** Exercise goal **
Print, word for word, every line from the beginning of the listing up to and including the line with "C = SC.collection". Pictures are to be excluded.

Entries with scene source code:
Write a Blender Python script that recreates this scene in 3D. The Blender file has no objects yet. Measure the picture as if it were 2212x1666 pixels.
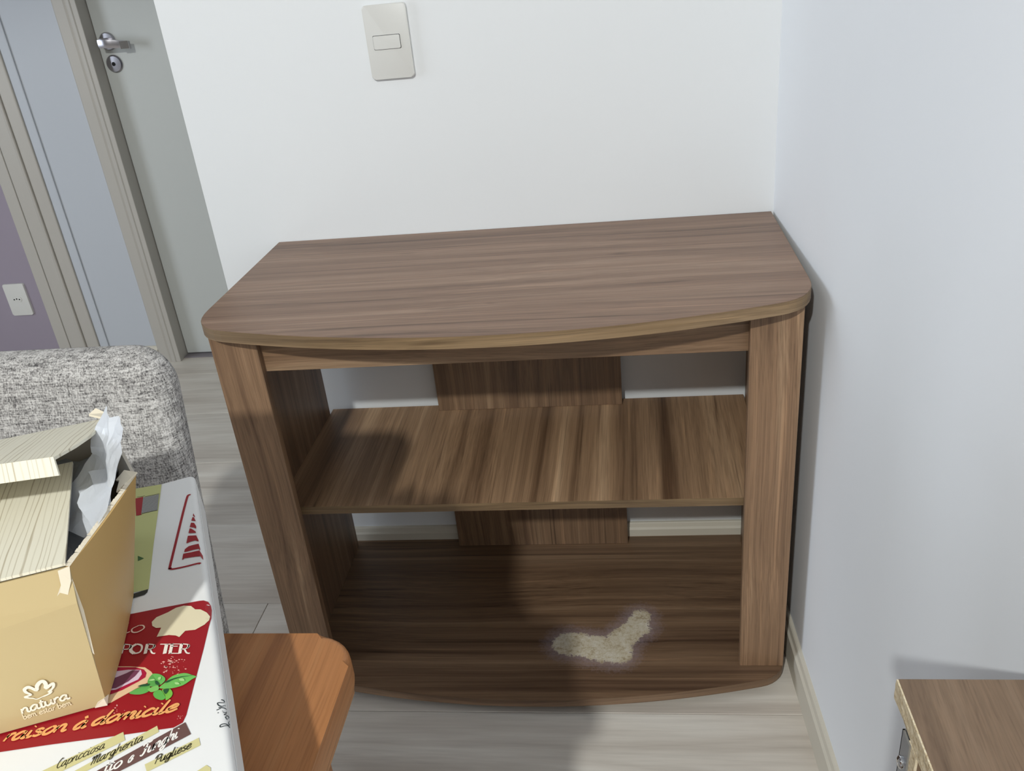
import bpy, bmesh, math, random
from mathutils import Vector, Matrix, noise as mnoise
random.seed(5)
SC = bpy.context.scene
C = SC.collection

# ------------------------------------------------------------------ camera, light, exposure
cam_d = bpy.data.cameras.new('camera'); cam = bpy.data.objects.new('camera', cam_d); C.objects.link(cam)
cam_d.sensor_fit = 'HORIZONTAL'; cam_d.sensor_width = 36.0; cam_d.lens = 36.0*1891.72/2212.0
cam_d.clip_start = 0.02; cam_d.clip_end = 60
_r = Vector((0.990806, 0.097258, -0.094041)); _u = Vector((0.03887, 0.461156, 0.886467)); _f = Vector((-0.129584, 0.881973, -0.453136))
_m = Matrix.Identity(4)
for i in range(3):
    _m[i][0] = _r[i]; _m[i][1] = _u[i]; _m[i][2] = -_f[i]
_m[0][3], _m[1][3], _m[2][3] = -0.266859, -1.539475, 1.197645
cam.matrix_world = _m
SC.camera = cam
SC.view_settings.view_transform = 'Standard'; SC.view_settings.look = 'None'
SC.view_settings.exposure = 0.0; SC.view_settings.gamma = 1.0; SC.view_settings.use_curve_mapping = False

W = bpy.data.worlds.new('world'); SC.world = W; W.use_nodes = True
W.node_tree.nodes['Background'].inputs[0].default_value = (0.55, 0.62, 0.75, 1)
W.node_tree.nodes['Background'].inputs[1].default_value = 0.3

def lamp(name, kind, loc, power, color, **kw):
    d = bpy.data.lights.new(name, kind); d.energy = power; d.color = color
    for k, v in kw.items(): setattr(d, k, v)
    o = bpy.data.objects.new(name, d); o.location = loc; C.objects.link(o); return o
# ceiling lamp of the dining room, behind the camera
lamp('ceiling_lamp', 'SPOT', (-0.78, -3.0, 2.47), 222.0, (0.97, 0.99, 0.96), shadow_soft_size=0.045, spot_size=math.radians(152), spot_blend=0.12)
# weak daylight from a window in the left wall
win = lamp('window_light', 'AREA', (-3.6, -1.05, 1.25), 38.0, (0.80, 0.89, 1.0), shape='RECTANGLE', size=1.2, size_y=1.3)
win.rotation_euler = (0, math.radians(-90), 0)

# ------------------------------------------------------------------ helpers
WL = {}
def link(name, bm, mat, parent=None, smooth=None, recalc=True):
    if recalc: bmesh.ops.recalc_face_normals(bm, faces=bm.faces[:])
    me = bpy.data.meshes.new(name); bm.to_mesh(me); bm.free()
    o = bpy.data.objects.new(name, me); C.objects.link(o)
    if parent is not None:
        me.transform(Matrix.Translation(-WL[parent.name])); o.parent = parent; WL[o.name] = WL[parent.name]
    else:
        WL[o.name] = Vector((0, 0, 0))
    for mm in (mat if isinstance(mat, (list, tuple)) else [mat]): me.materials.append(mm)
    if smooth:
        me.polygons.foreach_set('use_smooth', [True]*len(me.polygons))
        if smooth is not True: me.set_sharp_from_angle(angle=math.radians(smooth))
    return o
def thing(name, label, cat, loc, group=None):
    o = bpy.data.objects.new(name, None); C.objects.link(o); o.location = loc; o.empty_display_size = .05
    o['label'] = label; o['category'] = cat
    if group: o['group'] = group
    WL[o.name] = Vector(loc); return o
def struct(o, label=None):
    o['kind'] = 'structure'
    if label: o['label'] = label
    return o
def box(bm, x0, x1, y0, y1, z0, z1, mi=0):
    v = [bm.verts.new(p) for p in ((x0,y0,z0),(x1,y0,z0),(x1,y1,z0),(x0,y1,z0),(x0,y0,z1),(x1,y0,z1),(x1,y1,z1),(x0,y1,z1))]
    fs = [bm.faces.new([v[i] for i in q]) for q in ((0,3,2,1),(4,5,6,7),(0,1,5,4),(1,2,6,5),(2,3,7,6),(3,0,4,7))]
    for f in fs: f.material_index = mi
    return v
def bbox(x0, x1, y0, y1, z0, z1, r=0.0, seg=2):
    bm = bmesh.new(); box(bm, x0, x1, y0, y1, z0, z1)
    if r: bmesh.ops.bevel(bm, geom=bm.edges[:], offset=r, segments=seg, profile=.5, affect='EDGES')
    return bm
def prism(pts, z0, z1, bev=0.0, seg=2):
    """closed xy outline extruded between two heights"""
    bm = bmesh.new(); n = len(pts)
    a = [bm.verts.new((p[0], p[1], z0)) for p in pts]; b = [bm.verts.new((p[0], p[1], z1)) for p in pts]
    lo = bm.faces.new(a[::-1]); hi = bm.faces.new(b)
    for i in range(n): bm.faces.new((a[i], a[(i+1) % n], b[(i+1) % n], b[i]))
    if bev:
        es = list(lo.edges)+list(hi.edges)
        bmesh.ops.bevel(bm, geom=es, offset=bev, segments=seg, profile=.5, affect='EDGES')
    return bm
def slab(P, th, off=None):
    """thin sheet: polygon in space given a thickness along its normal"""
    bm = bmesh.new(); P = [Vector(p) for p in P]
    n = Vector((0, 0, 0))
    for i in range(len(P)):
        a, b = P[i], P[(i+1) % len(P)]; n += a.cross(b)
    n.normalize(); n *= th
    a = [bm.verts.new(p) for p in P]; b = [bm.verts.new(p+n) for p in P]; k = len(P)
    bm.faces.new(a[::-1]); bm.faces.new(b)
    for i in range(k): bm.faces.new((a[i], a[(i+1) % k], b[(i+1) % k], b[i]))
    return bm
def cyl(bm, p0, p1, r0, r1=None, n=24, caps=True):
    p0, p1 = Vector(p0), Vector(p1); r1 = r0 if r1 is None else r1
    d = (p1-p0).normalized(); u = d.orthogonal().normalized(); w = d.cross(u)
    A = [bm.verts.new(p0+(u*math.cos(t)+w*math.sin(t))*r0) for t in [2*math.pi*i/n for i in range(n)]]
    B = [bm.verts.new(p1+(u*math.cos(t)+w*math.sin(t))*r1) for t in [2*math.pi*i/n for i in range(n)]]
    for i in range(n): bm.faces.new((A[i], A[(i+1) % n], B[(i+1) % n], B[i]))
    if caps: bm.faces.new(A[::-1]); bm.faces.new(B)
def lathe(prof, origin, axis, n=32):
    """prof: (radius, distance along axis)"""
    bm = bmesh.new(); o = Vector(origin); d = Vector(axis).normalized(); u = d.orthogonal().normalized(); w = d.cross(u)
    rings = []
    for r, h in prof:
        if r < 1e-6: rings.append([bm.verts.new(o+d*h)])
        else: rings.append([bm.verts.new(o+d*h+(u*math.cos(2*math.pi*i/n)+w*math.sin(2*math.pi*i/n))*r) for i in range(n)])
    for a, b in zip(rings, rings[1:]):
        for i in range(n):
            j = (i+1) % n
            if len(a) == 1 and len(b) == 1: continue
            if len(a) == 1: bm.faces.new((a[0], b[j], b[i]))
            elif len(b) == 1: bm.faces.new((a[i], a[j], b[0]))
            else: bm.faces.new((a[i], a[j], b[j], b[i]))
    return bm
def crom(P, k=6, closed=False):
    P = [Vector(p) for p in P]; n = len(P); out = []
    if n < 3: return P
    for i in range(n if closed else n-1):
        g = lambda j: P[j % n] if closed else P[min(max(j, 0), n-1)]
        a, b, c, d = g(i-1), g(i), g(i+1), g(i+2)
        for s in range(k):
            t = s/k
            out.append(.5*((2*b)+(c-a)*t+(2*a-5*b+4*c-d)*t*t+(3*b-a-3*c+d)*t*t*t))
    if not closed: out.append(P[-1])
    return out

# ------------------------------------------------------------------ materials
def srgb(r, g, b):
    f = lambda c: (c/255/12.92) if c/255 <= .04045 else ((c/255+.055)/1.055)**2.4
    return (f(r), f(g), f(b), 1)
def mat(name, col, rough=.5, metal=0.0, spec=.5):
    m = bpy.data.materials.new(name); m.use_nodes = True; b = m.node_tree.nodes['Principled BSDF']
    b.inputs['Base Color'].default_value = col; b.inputs['Roughness'].default_value = rough
    b.inputs['Metallic'].default_value = metal; b.inputs['Specular IOR Level'].default_value = spec
    return m
class N:
    def __init__(s, m): s.m = m; s.t = m.node_tree; s.b = s.t.nodes['Principled BSDF']
    def n(s, typ, **kw):
        x = s.t.nodes.new(typ)
        for k, v in kw.items(): setattr(x, k, v)
        return x
    def l(s, a, b): s.t.links.new(a, b)
    def coord(s, scale=(1,1,1), off=(0,0,0), rot=(0,0,0)):
        tc = s.n('ShaderNodeTexCoord'); mp = s.n('ShaderNodeMapping')
        mp.inputs['Scale'].default_value = scale; mp.inputs['Location'].default_value = off; mp.inputs['Rotation'].default_value = rot
        s.l(tc.outputs['Object'], mp.inputs['Vector']); return mp.outputs['Vector']
    def noise(s, vec, scale, detail=3, rough=.5, dist=0):
        x = s.n('ShaderNodeTexNoise'); s.l(vec, x.inputs['Vector'])
        x.inputs['Scale'].default_value = scale; x.inputs['Detail'].default_value = detail
        x.inputs['Roughness'].default_value = rough; x.inputs['Distortion'].default_value = dist
        return x.outputs['Fac']
    def ramp(s, fac, stops, interp='LINEAR'):
        x = s.n('ShaderNodeValToRGB'); s.l(fac, x.inputs[0]); cr = x.color_ramp; cr.interpolation = interp
        while len(cr.elements) < len(stops): cr.elements.new(.5)
        for e, (p, c) in zip(cr.elements, stops):
            e.position = p; e.color = c if len(c) == 4 else (*c, 1)
        return x.outputs[0]
    def mix(s, fac, a, b, mode='MIX'):
        x = s.n('ShaderNodeMix', data_type='RGBA', blend_type=mode)
        if isinstance(fac, (int, float)): x.inputs[0].default_value = fac
        else: s.l(fac, x.inputs[0])
        for q, v in ((6, a), (7, b)):
            if isinstance(v, tuple): x.inputs[q].default_value = v
            else: s.l(v, x.inputs[q])
        return x.outputs[2]
    def math(s, op, a, b=None, c=None):
        x = s.n('ShaderNodeMath', operation=op)
        for i, v in enumerate((a, b, c)):
            if v is None: continue
            if isinstance(v, (int, float)): x.inputs[i].default_value = v
            else: s.l(v, x.inputs[i])
        return x.outputs[0]
    def bump(s, h, strength=.2, dist=.001):
        x = s.n('ShaderNodeBump'); x.inputs['Strength'].default_value = strength; x.inputs['Distance'].default_value = dist
        s.l(h, x.inputs['Height']); s.l(x.outputs[0], s.b.inputs['Normal'])
    def col(s, c): s.l(c, s.b.inputs['Base Color'])

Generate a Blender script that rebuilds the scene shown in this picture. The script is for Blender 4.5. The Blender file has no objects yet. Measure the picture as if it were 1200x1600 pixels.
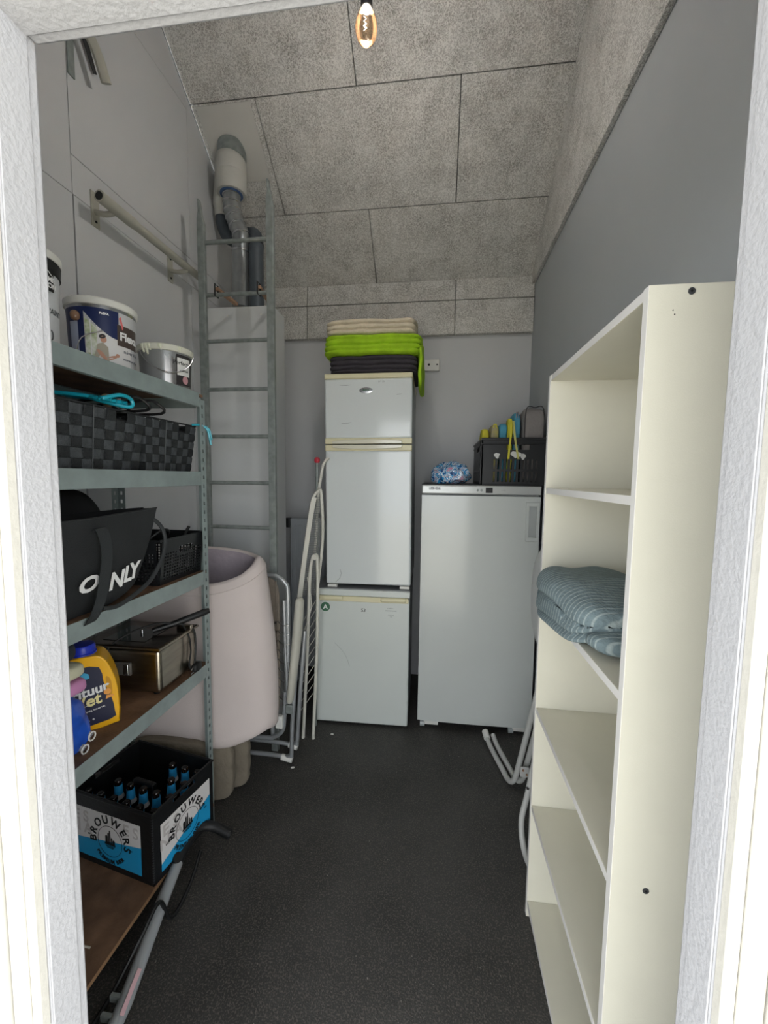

** Response to this exercise **
Write a Blender Python script that recreates this scene in 3D. The Blender file has no objects yet. Measure the picture as if it were 2212x1666 pixels.
import bpy, bmesh, math, random
from mathutils import Vector, Matrix, noise as mnoise
random.seed(5)
SC = bpy.context.scene
C = SC.collection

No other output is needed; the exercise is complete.